С этим его стремлением сделать мне понятными и близкими свои поэтические признания жизни были связаны и его попытки русских стихов. В те годы русский язык и литература были среди его занятий на первом месте; в то же время периодически вновь и вновь планировавшаяся учеба в университете не спешила себя реализовать, хотя немного позднее этими планами весьма интересовался сам Георг Зиммель. В несколько дней душевного подъема был создан «Корнет» («Песнь о любви и смерти корнета Кристофа Рильке»), ставший вскоре столь неожиданно знаменитым, что сам автор весьма изумлялся: «скромный фенрих[80] поднял такой крик, будто он фельдфебель». Формировались поэтические сборники «Адвент», «Мне на праздник»; наконец, как прекраснейший урожай, – «Книга образов»; в промежутках были рассказаны «Истории о любимом Боге», проза которых уступает их поэзии: точно так же, как ранние, несохранившиеся новеллы казались мне еще велеречивыми, только лишь ищущими тональность и тон. По материалу «Истории…» явно несут черты увлеченности Россией. В канун пасхи 1899 года Рильке предпринял давно готовившееся путешествие в Москву, во время которого мы (втроем, с моим мужем) кроме того посетили старца Льва Толстого (с которым он и я в следующем году получили возможность общаться уже дольше). И хотя Толстой самым решительным образом предостерегал нас не преклоняться перед народными суевериями этих празднеств, все же пасхальная ночь, как раз перед приездом к нему, застала нас во власти кремлевских колоколов. В уже цитировавшемся письме (из Рима, 1904 г.) Рильке так вспоминал этот праздник: «У меня была одна-единственная Пасха; и была она в ту долгую, необыкновенную, необычайную, волнующую ночь, когда вокруг толпилось столько народа, а Иван Великий ударял по мне в темноте, удар за ударом. То была моя Пасха, и я верую, что мне ее хватит на всю мою жизнь; эта весть вошла в меня в ту московскую ночь необыкновенно большой, вошла в мою кровь и в мое сердце».
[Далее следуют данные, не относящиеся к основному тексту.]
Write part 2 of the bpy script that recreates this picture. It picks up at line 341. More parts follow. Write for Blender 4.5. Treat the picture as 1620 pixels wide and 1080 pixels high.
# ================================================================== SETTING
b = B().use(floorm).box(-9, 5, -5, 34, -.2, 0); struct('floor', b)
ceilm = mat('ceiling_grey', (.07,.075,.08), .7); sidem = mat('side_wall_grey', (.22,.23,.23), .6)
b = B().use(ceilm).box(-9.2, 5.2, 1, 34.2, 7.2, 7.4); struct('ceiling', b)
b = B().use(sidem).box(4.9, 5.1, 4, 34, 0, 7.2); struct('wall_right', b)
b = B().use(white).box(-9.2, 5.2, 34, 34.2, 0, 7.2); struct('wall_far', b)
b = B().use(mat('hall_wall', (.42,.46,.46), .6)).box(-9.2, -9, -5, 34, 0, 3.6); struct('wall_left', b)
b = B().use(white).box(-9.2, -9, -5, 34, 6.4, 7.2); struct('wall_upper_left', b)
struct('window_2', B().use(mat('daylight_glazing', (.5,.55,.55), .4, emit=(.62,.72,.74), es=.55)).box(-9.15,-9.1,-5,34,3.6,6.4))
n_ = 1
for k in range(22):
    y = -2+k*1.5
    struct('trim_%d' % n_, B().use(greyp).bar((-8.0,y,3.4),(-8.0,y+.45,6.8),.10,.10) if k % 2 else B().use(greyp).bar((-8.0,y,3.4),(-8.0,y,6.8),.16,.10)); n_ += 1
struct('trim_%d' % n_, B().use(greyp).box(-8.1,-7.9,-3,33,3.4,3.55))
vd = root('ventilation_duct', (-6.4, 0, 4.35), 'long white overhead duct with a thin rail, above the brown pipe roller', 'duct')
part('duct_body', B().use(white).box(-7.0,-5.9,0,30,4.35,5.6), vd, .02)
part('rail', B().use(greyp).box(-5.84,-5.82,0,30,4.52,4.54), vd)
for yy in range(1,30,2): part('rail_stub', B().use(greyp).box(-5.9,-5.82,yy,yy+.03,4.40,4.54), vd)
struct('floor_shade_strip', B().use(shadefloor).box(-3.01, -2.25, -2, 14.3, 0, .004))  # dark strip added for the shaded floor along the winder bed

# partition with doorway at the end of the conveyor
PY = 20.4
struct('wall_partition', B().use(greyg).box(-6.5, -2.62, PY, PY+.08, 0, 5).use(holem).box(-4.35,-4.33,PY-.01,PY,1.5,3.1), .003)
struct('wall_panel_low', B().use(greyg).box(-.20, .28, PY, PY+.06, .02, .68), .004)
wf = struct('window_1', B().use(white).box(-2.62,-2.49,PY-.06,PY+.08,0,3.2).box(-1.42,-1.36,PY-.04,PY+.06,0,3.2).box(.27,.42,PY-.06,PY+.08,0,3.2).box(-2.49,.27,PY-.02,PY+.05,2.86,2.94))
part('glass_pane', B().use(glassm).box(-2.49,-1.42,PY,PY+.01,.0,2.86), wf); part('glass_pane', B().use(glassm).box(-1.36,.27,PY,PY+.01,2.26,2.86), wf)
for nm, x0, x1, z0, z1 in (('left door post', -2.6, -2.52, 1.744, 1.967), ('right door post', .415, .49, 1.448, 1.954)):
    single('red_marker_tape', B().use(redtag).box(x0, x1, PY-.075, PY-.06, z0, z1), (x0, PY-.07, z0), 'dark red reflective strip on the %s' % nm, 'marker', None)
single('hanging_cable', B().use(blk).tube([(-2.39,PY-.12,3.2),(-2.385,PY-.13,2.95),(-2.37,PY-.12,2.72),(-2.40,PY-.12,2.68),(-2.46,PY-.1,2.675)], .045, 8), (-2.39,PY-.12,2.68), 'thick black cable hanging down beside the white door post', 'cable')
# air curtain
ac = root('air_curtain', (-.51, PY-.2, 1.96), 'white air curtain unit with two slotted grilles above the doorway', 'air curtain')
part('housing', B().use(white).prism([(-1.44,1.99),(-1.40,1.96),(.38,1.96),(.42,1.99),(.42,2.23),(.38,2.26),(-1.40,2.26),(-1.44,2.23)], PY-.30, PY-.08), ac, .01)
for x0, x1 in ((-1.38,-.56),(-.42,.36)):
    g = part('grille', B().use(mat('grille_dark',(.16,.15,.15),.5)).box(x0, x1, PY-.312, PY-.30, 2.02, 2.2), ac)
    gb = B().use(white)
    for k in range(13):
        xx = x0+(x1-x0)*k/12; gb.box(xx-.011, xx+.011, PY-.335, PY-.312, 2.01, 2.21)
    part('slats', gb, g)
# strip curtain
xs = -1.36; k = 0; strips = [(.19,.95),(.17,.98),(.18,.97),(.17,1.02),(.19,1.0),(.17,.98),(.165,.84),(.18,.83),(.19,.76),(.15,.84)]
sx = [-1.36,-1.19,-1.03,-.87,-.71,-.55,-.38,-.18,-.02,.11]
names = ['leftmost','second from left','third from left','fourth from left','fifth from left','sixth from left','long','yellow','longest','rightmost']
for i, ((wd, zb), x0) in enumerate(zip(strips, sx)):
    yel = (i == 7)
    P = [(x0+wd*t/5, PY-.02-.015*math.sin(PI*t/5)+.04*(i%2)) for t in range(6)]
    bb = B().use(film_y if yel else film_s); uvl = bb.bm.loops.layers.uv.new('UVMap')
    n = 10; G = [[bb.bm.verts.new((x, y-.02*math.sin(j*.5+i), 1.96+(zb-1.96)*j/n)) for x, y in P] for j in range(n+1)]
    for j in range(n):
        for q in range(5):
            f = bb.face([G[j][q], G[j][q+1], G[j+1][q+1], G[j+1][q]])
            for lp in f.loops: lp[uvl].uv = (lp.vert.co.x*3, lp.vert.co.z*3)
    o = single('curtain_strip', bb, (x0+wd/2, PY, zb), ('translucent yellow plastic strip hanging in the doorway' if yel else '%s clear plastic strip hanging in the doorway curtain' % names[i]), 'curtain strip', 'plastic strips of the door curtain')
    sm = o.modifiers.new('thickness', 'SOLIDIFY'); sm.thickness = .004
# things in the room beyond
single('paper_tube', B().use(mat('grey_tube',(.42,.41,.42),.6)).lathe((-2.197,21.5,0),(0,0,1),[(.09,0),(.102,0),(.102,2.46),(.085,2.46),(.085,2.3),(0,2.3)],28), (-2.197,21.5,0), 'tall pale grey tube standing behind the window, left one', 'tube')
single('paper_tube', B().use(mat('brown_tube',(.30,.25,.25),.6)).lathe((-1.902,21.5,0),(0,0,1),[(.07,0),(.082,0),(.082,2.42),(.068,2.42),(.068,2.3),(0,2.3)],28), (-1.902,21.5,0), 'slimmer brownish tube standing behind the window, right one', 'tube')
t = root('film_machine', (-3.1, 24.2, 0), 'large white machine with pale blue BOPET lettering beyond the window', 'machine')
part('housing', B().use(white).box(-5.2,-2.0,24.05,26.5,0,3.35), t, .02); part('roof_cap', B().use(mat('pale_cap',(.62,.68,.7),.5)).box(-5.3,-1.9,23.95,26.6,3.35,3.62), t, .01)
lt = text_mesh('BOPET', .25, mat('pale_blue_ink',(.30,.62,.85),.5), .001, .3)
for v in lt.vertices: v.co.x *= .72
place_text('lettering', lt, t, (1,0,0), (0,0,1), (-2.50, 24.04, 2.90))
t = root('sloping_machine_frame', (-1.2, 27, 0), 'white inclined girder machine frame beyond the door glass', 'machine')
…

Почему после второго своего, многомесячного путешествия по России (весной и летом 1900 года) он стал вспоминать эту страну исключительно в таком вот пасхальном смысле: как некое возрождение самого себя, – глубже всего можно понять изнутри его «Часослова». Ибо здесь это рождалось из непосредственного молитвенного переживания часов (der Stunden), строфа за строфой, молитва за молитвой, извлекаемое из дней и ночей, наполненных неутомимым богослужением – так, вероятно, еще никогда не сочиняли стихов и не молились: словно бы существенным было лишь их совместное бытие как нечто единое и тождественное. И творится это именем Бога, которого «Часослов» прежде всего и укрывает словно покровом материнства, под которым и только благодаря которому даже и наимельчайшее нарекается Его собственным именем. Этот русский Бог потрясает нас не в качестве особо великого повелителя, не благодаря этому предстает он страху жизни столь правдоподобным в сокровенной глубине восприятия: не всему он может воспрепятствовать, не всё он может улучшить, но зато он всегда может оказаться рядом, быть близко (вот почему он, по прекрасному сравнению Лескова, русского поэта-иконника, живет слева под мышкой, наиближайше к сердцу человеческому). Эта всеукрытость в нем, своего рода всесуществование в нем ведут к доверию всему, что нас окружает, к такому, каково оно есть, к бесконфликтному взаимопроникновению с тем, у чего в качестве истока есть все то же материнское лоно – в нем его детство и его внутренние скрепы. Именно эта детскость и примитивность основополагающего представления и есть то, благодаря чему русский характер и набожность развязали поэту язык: это было возвращение к более или менее интимно-семейственному стилю божественно-творящего начала в человечестве; как будто тем самым ему были дарованы лично у него некогда отнятые пра-детство и пра-родина, как будто он предстал вдруг перед самим собой ребенком – тем ребенком, для которого Бог вырастает из переживаний в отчем доме.